09.12 | oh my gawd she's back again
Be careful what kind of stories you're telling yourself. They shape the entire world.

✉️ letter #66
Hi friends!
I can barely believe it. It's been over a year since the last letter I sent. I won't bore anyone with the details of why, except to say that once I was invited to be on a careers panel and I told a bunch of undergrads that I operated much like a shark – once I stop swimming, I sink. A decade later, I tested that theory and it turned out to be true.
But now life is revving up again, I went from desperately searching for things to do to having too many things to do, and I suddenly feel the need once again to create stuff and tell a small (but mighty) audience about my creations. Including my first video in a long, long while.
🎼 the soundtrack | Model, Actress, Whatever - Suki Waterhouse
I turned 40 last year in the middle of a summer Euro Trip, during a period of inspiration that was supposed to turn into at least a half-dozen vlogs and really reinvigorate this Youtuber hobby... and then I got stuck on this video idea specifically – about what advice I could offer now that I had completed another decade around the sun – and just... couldn't... move... forward.
A whole year later and after countless revisions, I finally settled on something I could say with confidence:
Be careful what kind of stories you're telling yourself
They shape the entire world.
I'm going to continue trying. I can't promise anything in terms of consistency. It never really was my strong suit. But the story I'm telling myself now is that consistency is a myth built by hyper-capitalists to turn us all into content mills anyway. What's more important is that we-I don't let a missed beat completely derail us-me from creating the things we-I enjoy.
As I mention in the video though, it's not just that a scheduling misstep caused me to spiral – the world continues a drumbeat of news so awful and frankly weird that reading the headlines can ruin my day. A lot of things happened just this week that I would've never imagined to put on any bingo cards a few years ago. I won't talk much about them except to say that I don't celebrate political killings, yet I don't pretend to mourn for the deaths of heinous people, and I hope that this doesn't turn into America's Reichstag Fire even though – heaven knows, Republicans seem hell-bent on trying to create one.
It's hard, in these times, to not let current events knock the wind out of your sails. I think there's nothing to do but get better at navigating around them.
🪢related threads
- Something about this excerpt feels relatable: "Tolstoy had also been in his sixties when he learned how to ride a bicycle. He took his first lesson exactly one month after the death of his and Sonya’s beloved youngest son. Both the bicycle and an introductory lesson were a gift from the Moscow Society of Velocipede-Lovers. One can only guess how Sonya felt, in her mourning, to see her husband teetering along the garden paths. ‘Tolstoy has learned to ride a bicycle,’ Chertkov noted at that time. ‘Is this not inconsistent with Christian ideals?’" [Granta]
- "Once a universal feature of human psychology, the “unhappiness hump” in midlife has disappeared, replaced by a new trend: mental health is worst in youth and improves with age." I suppose instead of a mid-life crisis, we just have a sustained all-life crisis these days. [Science Daily]

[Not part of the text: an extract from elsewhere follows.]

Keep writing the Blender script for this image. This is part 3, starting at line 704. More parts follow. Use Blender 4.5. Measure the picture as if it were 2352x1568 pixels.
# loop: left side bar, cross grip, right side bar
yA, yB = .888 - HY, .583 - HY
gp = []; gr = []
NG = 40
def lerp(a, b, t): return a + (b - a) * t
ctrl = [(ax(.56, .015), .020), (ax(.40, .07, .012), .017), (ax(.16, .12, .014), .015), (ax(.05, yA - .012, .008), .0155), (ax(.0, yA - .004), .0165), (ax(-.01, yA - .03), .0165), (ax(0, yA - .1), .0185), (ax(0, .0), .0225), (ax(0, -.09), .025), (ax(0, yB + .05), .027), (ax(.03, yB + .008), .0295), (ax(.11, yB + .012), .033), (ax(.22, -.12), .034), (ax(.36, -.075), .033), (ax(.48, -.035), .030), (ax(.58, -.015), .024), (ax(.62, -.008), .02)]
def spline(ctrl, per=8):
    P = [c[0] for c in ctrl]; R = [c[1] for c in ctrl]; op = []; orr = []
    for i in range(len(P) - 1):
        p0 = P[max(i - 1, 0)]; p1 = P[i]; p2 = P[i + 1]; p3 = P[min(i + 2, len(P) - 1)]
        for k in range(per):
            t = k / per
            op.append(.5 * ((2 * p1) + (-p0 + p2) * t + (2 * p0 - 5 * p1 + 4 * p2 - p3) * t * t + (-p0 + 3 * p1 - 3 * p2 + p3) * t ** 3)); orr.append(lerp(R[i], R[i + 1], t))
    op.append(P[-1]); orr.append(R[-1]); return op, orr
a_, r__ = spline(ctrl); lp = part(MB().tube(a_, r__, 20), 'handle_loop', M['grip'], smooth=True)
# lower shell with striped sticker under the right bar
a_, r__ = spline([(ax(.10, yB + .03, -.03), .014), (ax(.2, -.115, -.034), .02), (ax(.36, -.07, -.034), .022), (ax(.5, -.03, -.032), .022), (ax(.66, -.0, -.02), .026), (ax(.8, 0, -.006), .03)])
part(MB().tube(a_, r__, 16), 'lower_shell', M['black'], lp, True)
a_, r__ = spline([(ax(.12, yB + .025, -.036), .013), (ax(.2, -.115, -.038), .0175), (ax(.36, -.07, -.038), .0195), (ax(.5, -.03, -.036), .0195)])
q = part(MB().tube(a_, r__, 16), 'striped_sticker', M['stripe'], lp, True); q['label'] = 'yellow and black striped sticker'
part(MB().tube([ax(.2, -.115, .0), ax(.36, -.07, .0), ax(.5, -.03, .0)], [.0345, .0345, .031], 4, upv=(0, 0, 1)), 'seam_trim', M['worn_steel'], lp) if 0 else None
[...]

- Maybe part of the reason is that it's just so hard to find a job these days – not even a job that's not bullshit. Just a job: "I did everything “right,” I worked so fucking hard, I did all those fucking internships, I even have a bunch of situational privilege, and now I’m somehow both undertrained and overeducated for everything. She’s not picky; she doesn’t even want a job she’s “passionate about.” She just wants a job." I feel you on that, young ones. [Culture Study]
- But also maybe it's always been that hard for a lot of people. Right before I started applying for yet another grad degree, my aunt told me of a show that I absolutely should watch about a 40-year-old who, due to extended time away from work and a terrible job market, pretends to be 26 in order to get an entry-level position at a publishing company. Starring Sutton Foster. It began airing in 2015. [Younger]
✨something to enjoy
I love Sutton Foster. I don't know if I can full-throatily endorse Younger since I watched two episodes and lost interest (maybe it gets better? maybe one sick day I'll return and try it again. It did manage to last seven seasons). But I can endorse a whole lot of other work she's done, including her debut in Thoroughly Modern Millie, which is a piece of pop culture I return to at least once – often multiple times – a year.
🗨️a final quote
Life really does begin at 40. Up until then you are just doing research.